**Data excerpt:**
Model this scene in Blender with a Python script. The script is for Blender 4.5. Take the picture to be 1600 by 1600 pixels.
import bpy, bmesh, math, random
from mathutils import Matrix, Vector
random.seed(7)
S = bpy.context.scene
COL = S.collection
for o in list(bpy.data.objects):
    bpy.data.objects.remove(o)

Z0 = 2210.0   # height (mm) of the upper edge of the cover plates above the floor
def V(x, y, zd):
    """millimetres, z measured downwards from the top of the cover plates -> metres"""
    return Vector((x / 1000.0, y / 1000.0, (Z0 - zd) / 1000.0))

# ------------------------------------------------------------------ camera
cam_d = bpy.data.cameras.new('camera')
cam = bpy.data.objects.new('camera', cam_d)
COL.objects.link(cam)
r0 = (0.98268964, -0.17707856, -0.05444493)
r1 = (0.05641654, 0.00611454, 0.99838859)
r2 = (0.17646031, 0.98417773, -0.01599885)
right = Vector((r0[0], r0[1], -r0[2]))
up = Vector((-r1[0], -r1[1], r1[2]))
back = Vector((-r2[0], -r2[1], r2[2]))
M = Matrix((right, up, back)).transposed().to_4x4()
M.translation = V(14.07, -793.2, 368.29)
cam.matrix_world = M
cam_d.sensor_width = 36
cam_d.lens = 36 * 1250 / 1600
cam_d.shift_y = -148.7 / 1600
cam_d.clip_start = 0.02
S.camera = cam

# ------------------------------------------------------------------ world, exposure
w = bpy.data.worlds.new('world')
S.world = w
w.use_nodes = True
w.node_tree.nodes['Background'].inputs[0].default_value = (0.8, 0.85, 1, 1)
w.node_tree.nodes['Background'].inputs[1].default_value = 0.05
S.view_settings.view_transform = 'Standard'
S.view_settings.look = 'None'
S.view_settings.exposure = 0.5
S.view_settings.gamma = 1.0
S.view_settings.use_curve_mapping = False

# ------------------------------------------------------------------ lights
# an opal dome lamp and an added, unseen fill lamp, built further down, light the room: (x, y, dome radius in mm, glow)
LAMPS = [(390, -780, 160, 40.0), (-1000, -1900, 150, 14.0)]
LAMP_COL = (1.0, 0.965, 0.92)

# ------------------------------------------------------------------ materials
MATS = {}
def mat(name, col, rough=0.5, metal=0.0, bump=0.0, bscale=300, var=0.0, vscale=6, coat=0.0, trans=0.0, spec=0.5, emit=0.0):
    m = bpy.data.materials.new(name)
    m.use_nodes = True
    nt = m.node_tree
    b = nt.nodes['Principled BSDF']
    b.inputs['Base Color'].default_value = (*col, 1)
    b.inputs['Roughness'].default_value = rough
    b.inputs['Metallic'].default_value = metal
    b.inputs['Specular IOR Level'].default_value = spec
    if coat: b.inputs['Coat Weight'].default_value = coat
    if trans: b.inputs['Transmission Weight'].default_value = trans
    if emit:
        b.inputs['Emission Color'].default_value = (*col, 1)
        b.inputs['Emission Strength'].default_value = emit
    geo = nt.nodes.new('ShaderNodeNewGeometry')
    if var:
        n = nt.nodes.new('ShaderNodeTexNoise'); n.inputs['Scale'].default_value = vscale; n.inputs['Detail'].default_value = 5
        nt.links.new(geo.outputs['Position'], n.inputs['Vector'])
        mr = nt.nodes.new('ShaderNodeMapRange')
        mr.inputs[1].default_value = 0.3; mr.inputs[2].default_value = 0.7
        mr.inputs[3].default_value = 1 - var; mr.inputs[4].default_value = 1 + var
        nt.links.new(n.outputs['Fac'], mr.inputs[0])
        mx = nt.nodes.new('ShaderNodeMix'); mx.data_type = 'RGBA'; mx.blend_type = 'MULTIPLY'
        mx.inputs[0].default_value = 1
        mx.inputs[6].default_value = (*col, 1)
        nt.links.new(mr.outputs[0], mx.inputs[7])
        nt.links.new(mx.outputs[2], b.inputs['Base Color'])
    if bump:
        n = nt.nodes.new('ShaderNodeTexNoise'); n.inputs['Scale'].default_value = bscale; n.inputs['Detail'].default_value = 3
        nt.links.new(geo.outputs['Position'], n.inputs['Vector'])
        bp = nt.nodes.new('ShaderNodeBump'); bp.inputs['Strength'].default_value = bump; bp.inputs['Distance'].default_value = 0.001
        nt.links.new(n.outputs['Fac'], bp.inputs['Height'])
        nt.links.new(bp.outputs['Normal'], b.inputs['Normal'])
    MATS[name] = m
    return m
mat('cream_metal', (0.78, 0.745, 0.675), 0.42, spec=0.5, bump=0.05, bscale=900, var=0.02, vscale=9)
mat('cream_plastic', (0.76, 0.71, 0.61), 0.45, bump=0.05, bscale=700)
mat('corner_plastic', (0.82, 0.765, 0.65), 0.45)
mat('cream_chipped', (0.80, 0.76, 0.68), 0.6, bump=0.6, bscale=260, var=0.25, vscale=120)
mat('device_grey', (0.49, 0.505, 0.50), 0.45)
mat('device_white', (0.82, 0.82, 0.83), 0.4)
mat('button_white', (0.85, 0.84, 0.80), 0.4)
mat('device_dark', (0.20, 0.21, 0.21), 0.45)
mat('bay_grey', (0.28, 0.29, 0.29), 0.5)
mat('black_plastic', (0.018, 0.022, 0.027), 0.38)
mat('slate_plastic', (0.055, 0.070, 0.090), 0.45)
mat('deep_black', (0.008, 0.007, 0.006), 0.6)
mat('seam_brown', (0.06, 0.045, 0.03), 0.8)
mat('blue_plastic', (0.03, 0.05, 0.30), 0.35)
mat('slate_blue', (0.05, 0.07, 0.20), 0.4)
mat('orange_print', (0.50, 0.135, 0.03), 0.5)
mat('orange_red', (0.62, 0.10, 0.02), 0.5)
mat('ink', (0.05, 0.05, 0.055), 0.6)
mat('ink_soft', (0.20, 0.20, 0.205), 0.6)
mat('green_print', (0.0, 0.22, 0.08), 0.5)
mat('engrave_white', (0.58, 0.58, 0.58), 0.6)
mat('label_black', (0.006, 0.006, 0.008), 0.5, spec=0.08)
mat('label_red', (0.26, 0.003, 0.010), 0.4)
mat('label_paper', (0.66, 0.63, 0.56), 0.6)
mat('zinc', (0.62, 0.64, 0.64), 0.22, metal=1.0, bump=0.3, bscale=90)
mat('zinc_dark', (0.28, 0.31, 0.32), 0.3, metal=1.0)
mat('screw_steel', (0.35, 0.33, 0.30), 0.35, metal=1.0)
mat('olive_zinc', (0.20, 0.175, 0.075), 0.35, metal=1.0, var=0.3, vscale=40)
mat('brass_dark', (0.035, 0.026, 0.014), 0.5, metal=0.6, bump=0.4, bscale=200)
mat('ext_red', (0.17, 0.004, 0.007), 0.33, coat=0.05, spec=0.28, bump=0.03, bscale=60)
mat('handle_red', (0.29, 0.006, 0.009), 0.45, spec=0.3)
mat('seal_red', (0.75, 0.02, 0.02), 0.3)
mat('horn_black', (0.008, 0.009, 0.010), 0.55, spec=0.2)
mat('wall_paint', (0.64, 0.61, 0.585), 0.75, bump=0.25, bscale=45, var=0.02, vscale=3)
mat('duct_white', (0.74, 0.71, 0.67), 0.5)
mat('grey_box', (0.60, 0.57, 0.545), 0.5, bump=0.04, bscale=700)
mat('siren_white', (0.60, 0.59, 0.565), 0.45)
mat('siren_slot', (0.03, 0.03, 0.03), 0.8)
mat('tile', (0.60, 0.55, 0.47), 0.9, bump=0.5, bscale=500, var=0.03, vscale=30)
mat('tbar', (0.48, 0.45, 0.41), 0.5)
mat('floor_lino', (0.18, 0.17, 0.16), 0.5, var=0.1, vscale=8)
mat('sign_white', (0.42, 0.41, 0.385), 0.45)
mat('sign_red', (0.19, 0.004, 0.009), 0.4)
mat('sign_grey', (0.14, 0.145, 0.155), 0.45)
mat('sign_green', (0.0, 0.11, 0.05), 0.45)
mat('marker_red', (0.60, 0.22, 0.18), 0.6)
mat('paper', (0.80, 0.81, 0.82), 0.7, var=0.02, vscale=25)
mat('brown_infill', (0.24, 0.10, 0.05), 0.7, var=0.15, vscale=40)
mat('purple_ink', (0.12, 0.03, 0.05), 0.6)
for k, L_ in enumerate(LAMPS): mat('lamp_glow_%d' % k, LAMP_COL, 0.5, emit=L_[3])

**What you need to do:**
Everything from the first line through the line containing "bpy.data.objects.remove(o)" should be quoted exactly, and nothing beyond it.

**Task result:**
Model this scene in Blender with a Python script. The script is for Blender 4.5. Take the picture to be 1600 by 1600 pixels.
import bpy, bmesh, math, random
from mathutils import Matrix, Vector
random.seed(7)
S = bpy.context.scene
COL = S.collection
for o in list(bpy.data.objects):
    bpy.data.objects.remove(o)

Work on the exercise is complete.